The rest of San Diego Bay has not been similarly targeted.

The water board has chosen to ignore the many chemicals and pollutants the Navy has dumped into our local waters for decades. Since it has no authority to regulate the Navy, it simply turns a blind eye to this major source of pollution.

Scientific studies have shown that copper dust from automobile brake pads has been the Number 1 source of copper in the waters adjacent to many waterfront cities, including San Francisco and Seattle. But our water board has its own study showing that automotive brake pads — something else that they cannot regulate — are not causing any major copper pollution in our city of San Diego.

However, recreational boaters do not get off so easily. The water board says it has determined that the culprit causing copper levels to increase in Shelter Island Yacht Basin is recreational boats that have copper-based antifouling paint on their hulls.
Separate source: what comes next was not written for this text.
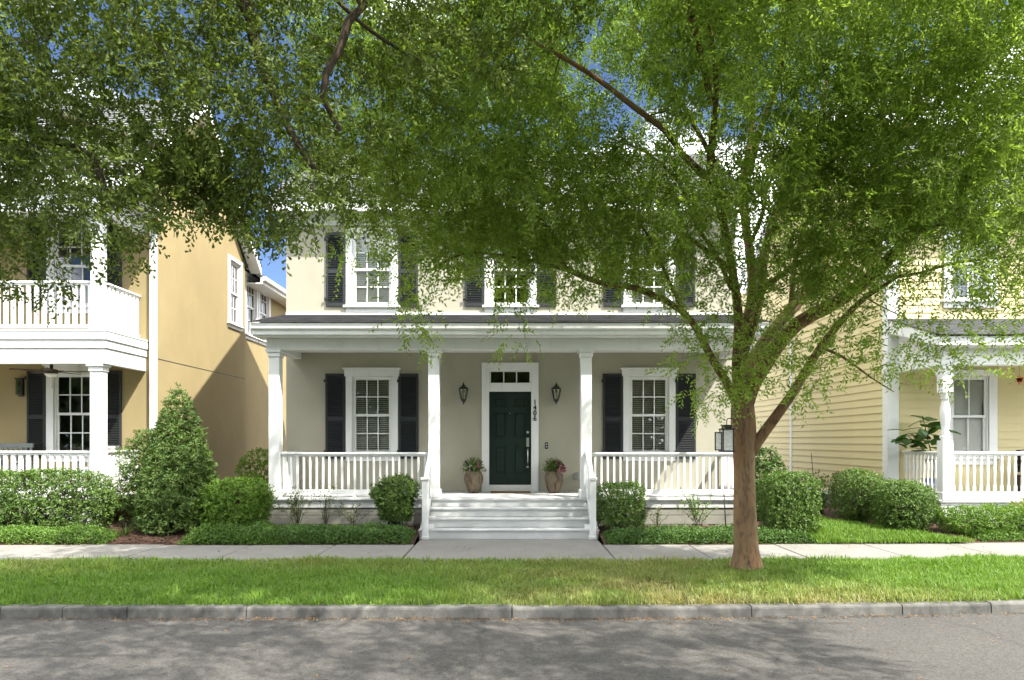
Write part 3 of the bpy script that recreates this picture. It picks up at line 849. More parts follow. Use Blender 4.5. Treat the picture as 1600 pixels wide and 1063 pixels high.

No surprise that boaters are a favorite target of regulators. Anyone with a “yacht” — even a 15-footer — must be some big, wealthy “Fat Cat,” right?

The water board in 2005 issued a Total Maximum Daily Load limit order for the yacht basin, and it has required the Port of San Diego to meet strict copper reduction levels for that waterway. How is the port supposed to reduce copper loading in the yacht basin by 10 percent in 2012, 40 percent in 2014 and 76 percent in 2022?

The folks at the water board didn’t make that clear.

Perhaps there’s a magic wand somewhere that the port can wave to do the trick. Otherwise, maybe the port could just close the yacht basin to yachts?

Of course, there would have to be a name change … maybe Shelter Island BIRD Basin?